The Heavy, The House That Dirt Built
First listen Sentence Fragment:
Garage-funktronic swing sung by a testosterone-injected Nina Simone.
Further Analysis:
The House That Dirt Built morphs freakishly into an exquisite hybrid of sound and influences in a vibrant slash-and-spray crashing with beautiful color. To say Kelvin Swaby’s vocals are plagued with multiple-personality disorder is putting it quite mildly. I would lean towards multiple-demon possession.

Kelvin Swaby’s voice is clear and vivid my mind. His patterns spill and splatter on the canvas, taking the shape of Al Green, Little Richard and Screamin’ Jay Hawkins. If you see sound as the sum of its components, the sources and influences could be a collection of distortions, the known gathering of atoms which alone have unique identities and purposes but, when fused, may birth a revolution.

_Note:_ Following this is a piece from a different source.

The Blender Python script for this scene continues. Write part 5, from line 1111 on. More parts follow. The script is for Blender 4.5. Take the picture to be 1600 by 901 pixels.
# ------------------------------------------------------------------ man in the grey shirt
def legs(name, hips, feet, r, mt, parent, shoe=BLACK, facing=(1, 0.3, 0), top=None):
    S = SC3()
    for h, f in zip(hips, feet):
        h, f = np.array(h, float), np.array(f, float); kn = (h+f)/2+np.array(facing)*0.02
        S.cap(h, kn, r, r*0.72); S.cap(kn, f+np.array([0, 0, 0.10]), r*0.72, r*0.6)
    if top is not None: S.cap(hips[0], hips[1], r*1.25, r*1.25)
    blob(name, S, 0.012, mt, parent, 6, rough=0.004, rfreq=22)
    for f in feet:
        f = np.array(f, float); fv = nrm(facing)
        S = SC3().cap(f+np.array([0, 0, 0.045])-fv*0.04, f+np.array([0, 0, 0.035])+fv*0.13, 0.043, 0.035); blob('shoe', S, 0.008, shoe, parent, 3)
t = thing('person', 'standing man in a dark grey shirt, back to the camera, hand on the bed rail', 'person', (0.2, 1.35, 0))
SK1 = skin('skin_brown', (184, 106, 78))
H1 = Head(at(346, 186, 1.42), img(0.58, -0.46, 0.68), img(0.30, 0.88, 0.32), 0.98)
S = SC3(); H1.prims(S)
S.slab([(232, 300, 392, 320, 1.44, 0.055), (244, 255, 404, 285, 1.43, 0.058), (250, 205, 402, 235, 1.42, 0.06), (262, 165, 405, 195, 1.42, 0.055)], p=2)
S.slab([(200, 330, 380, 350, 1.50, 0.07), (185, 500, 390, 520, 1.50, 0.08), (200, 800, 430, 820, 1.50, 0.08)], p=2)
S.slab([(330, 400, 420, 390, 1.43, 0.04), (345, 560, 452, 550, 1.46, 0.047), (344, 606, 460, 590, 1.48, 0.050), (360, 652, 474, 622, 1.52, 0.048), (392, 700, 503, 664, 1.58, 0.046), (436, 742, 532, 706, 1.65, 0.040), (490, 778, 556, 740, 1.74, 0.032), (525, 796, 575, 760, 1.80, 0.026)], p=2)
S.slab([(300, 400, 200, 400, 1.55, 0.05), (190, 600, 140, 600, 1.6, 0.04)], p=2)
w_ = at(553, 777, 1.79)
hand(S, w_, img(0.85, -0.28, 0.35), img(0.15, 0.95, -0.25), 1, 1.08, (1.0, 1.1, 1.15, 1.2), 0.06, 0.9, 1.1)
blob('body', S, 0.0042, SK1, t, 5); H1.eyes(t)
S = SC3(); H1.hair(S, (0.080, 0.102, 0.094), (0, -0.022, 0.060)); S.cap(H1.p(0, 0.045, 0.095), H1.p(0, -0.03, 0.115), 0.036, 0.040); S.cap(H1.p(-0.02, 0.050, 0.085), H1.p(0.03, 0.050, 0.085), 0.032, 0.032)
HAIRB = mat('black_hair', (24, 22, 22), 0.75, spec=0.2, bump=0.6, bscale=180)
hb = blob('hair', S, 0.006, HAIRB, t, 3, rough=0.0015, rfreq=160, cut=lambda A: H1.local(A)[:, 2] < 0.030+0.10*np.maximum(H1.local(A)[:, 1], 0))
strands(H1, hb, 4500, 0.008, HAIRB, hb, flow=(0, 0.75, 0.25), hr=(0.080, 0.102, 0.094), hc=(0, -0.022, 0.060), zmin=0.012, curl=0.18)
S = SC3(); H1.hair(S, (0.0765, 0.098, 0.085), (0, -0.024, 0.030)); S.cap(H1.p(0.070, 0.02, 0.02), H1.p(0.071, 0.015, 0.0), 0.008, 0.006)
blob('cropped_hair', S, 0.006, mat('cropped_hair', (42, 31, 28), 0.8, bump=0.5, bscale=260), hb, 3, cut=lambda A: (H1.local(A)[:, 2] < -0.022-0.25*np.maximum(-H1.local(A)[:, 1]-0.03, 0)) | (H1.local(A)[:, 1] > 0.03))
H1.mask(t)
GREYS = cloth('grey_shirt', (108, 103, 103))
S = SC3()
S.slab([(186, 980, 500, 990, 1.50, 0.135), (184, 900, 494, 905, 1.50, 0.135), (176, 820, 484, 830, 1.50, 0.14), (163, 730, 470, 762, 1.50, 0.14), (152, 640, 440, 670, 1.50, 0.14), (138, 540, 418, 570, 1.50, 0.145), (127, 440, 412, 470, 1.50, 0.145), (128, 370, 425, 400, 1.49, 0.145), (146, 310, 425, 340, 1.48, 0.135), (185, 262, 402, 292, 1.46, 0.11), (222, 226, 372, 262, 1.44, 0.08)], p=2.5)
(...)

In this instance, I think by some miracle it’s a mixture. One song is a complete creation of new sound, the following is an ornately dismantled chimera. The sultry, marble highs fall out of the sky and grace on the sticky “Sixteen,” dropping intrigue like “She looks like heaven but her mind reeks of hell.” “Love Like That” and “How You Like Me Now” finds Swaby sounding like Freddy Cannon in a roid rage, on an American Bandstand stage above a sea of twirling teenagers. This is all evidence of superb versatility, in Swaby’s vocal schizophrenia and the ability of the instrumentation to incubate it. The guitar and bass riffs, Sinatra-tromboning, cello-bellowing, hi-hat-tapping, snare-smashing, ivory-tickling and trumpet-squealing create excellent musical textures, brilliant stratifications of complexity. It’s the type of polyphonic complication that I crave. Simple synthesizer beats do not fire neurons with as much passion as hearing an orchestra you can nod your head to.

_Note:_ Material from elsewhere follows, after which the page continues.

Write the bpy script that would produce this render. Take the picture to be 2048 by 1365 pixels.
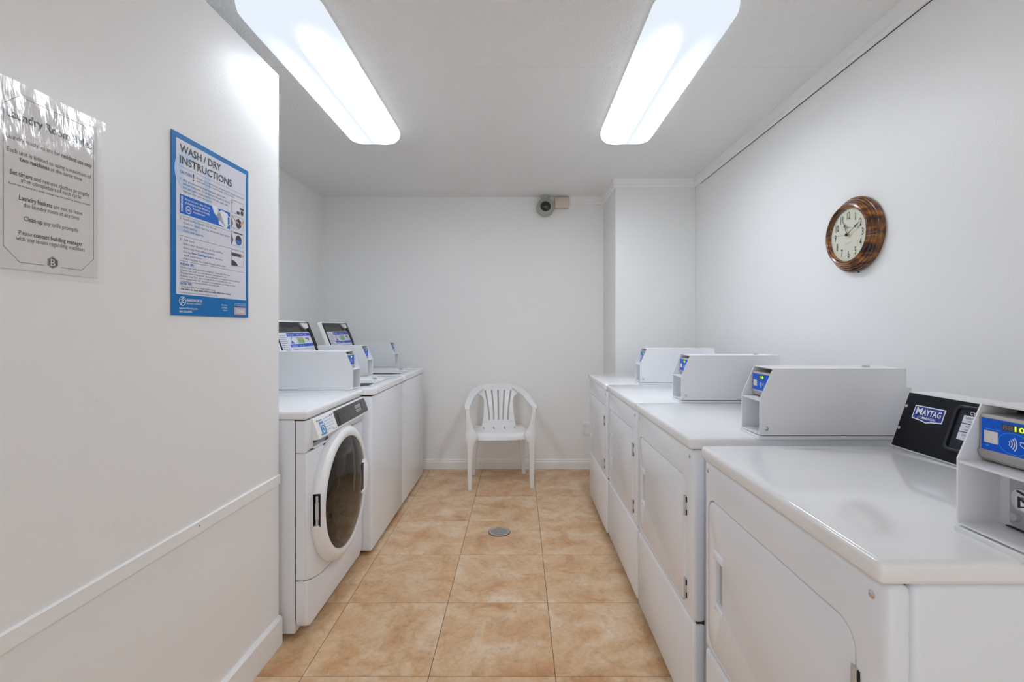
import bpy, bmesh, math, random
from mathutils import Matrix, Vector
random.seed(7)
PI = math.pi
S = bpy.context.scene
for o in list(bpy.data.objects): bpy.data.objects.remove(o)
COL = S.collection

# ------------------------------------------------------------------ camera, world, exposure
VX, VY, F, CH = 1037.5, 656.0, 945.0, 1.26        # vanishing point, focal length (px of 2048), eye height
cam = bpy.data.cameras.new('camera'); camo = bpy.data.objects.new('camera', cam); COL.objects.link(camo)
camo.location = (0, 0, CH); camo.rotation_euler = (PI/2, 0, 0)
cam.sensor_width = 36; cam.lens = F/2048*36
cam.shift_x = -(VX-1024)/2048; cam.shift_y = (VY-682.5)/2048
cam.clip_start = .02
S.camera = camo
w = bpy.data.worlds.new('world'); S.world = w; w.use_nodes = True
w.node_tree.nodes['Background'].inputs[0].default_value = (.94, .97, 1, 1)
w.node_tree.nodes['Background'].inputs[1].default_value = .47
S.view_settings.view_transform = 'Standard'; S.view_settings.look = 'None'
S.view_settings.exposure = 1.48; S.view_settings.gamma = 1; S.view_settings.use_curve_mapping = False
S.cycles.max_bounces = 12; S.cycles.diffuse_bounces = 9   # white room: let the light go round
TUBE = 22.0                                         # brightness of the fluorescent bands in the diffusers

# ------------------------------------------------------------------ materials
def lin(c):
    c = c/255
    return c/12.92 if c <= .04045 else ((c+.055)/1.055)**2.4
def rgb(r, g, b): return (lin(r), lin(g), lin(b), 1)
def mat(name, col, rough=.5, metal=0, spec=.5, coat=0, bump=None, var=None):
    m = bpy.data.materials.new(name); m.use_nodes = True
    nt = m.node_tree; b = nt.nodes['Principled BSDF']
    b.inputs['Base Color'].default_value = col; b.inputs['Roughness'].default_value = rough
    b.inputs['Metallic'].default_value = metal; b.inputs['Specular IOR Level'].default_value = spec
    b.inputs['Coat Weight'].default_value = coat; b.inputs['Coat Roughness'].default_value = .06
    if bump or var:
        tc = nt.nodes.new('ShaderNodeTexCoord')
    if bump:
        sc, st, dist = bump
        n = nt.nodes.new('ShaderNodeTexNoise'); n.inputs['Scale'].default_value = sc; n.inputs['Detail'].default_value = 3
        bp = nt.nodes.new('ShaderNodeBump'); bp.inputs['Strength'].default_value = st; bp.inputs['Distance'].default_value = dist
        nt.links.new(tc.outputs['Object'], n.inputs['Vector']); nt.links.new(n.outputs['Fac'], bp.inputs['Height'])
        nt.links.new(bp.outputs['Normal'], b.inputs['Normal'])
    if var:
        sc, c2 = var
        n = nt.nodes.new('ShaderNodeTexNoise'); n.inputs['Scale'].default_value = sc; n.inputs['Detail'].default_value = 4
        mx = nt.nodes.new('ShaderNodeMix'); mx.data_type = 'RGBA'
        mx.inputs['A'].default_value = col; mx.inputs['B'].default_value = c2
        nt.links.new(tc.outputs['Object'], n.inputs['Vector']); nt.links.new(n.outputs['Fac'], mx.inputs['Factor'])
        nt.links.new(mx.outputs['Result'], b.inputs['Base Color'])
    return m
def emit(name, col, st):
    m = bpy.data.materials.new(name); m.use_nodes = True
    nt = m.node_tree; nt.nodes.clear()
    e = nt.nodes.new('ShaderNodeEmission'); e.inputs[0].default_value = col; e.inputs[1].default_value = st
    o = nt.nodes.new('ShaderNodeOutputMaterial'); nt.links.new(e.outputs[0], o.inputs[0]); return m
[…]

The Heavy recalls Mos Def’s Black Jack Johnson as much as the The Roots, whose 100 percent hip-hop was born from organic instruments for Black Thought’s raps. But The Heavy are also truly a rock band, embedding powerful sound in phat beats.

But they also deliver some lackluster nonsense. The metronomic blaster “No Time” is relatively unremarkable. “Cause for Alarm” is a bland but moderately catchy ska skank, forced and repetitive.

The Bottom Line:
This album is a multiracial baby made in the phone booth from Bill and Ted’s Excellent Adventure that got stuck in the swing. If you have a couple bucks to spare, its a good buy but a fantastic torrent. You will be left soaked with satisfaction, each pore dripping like welfare lines in thunderstorms.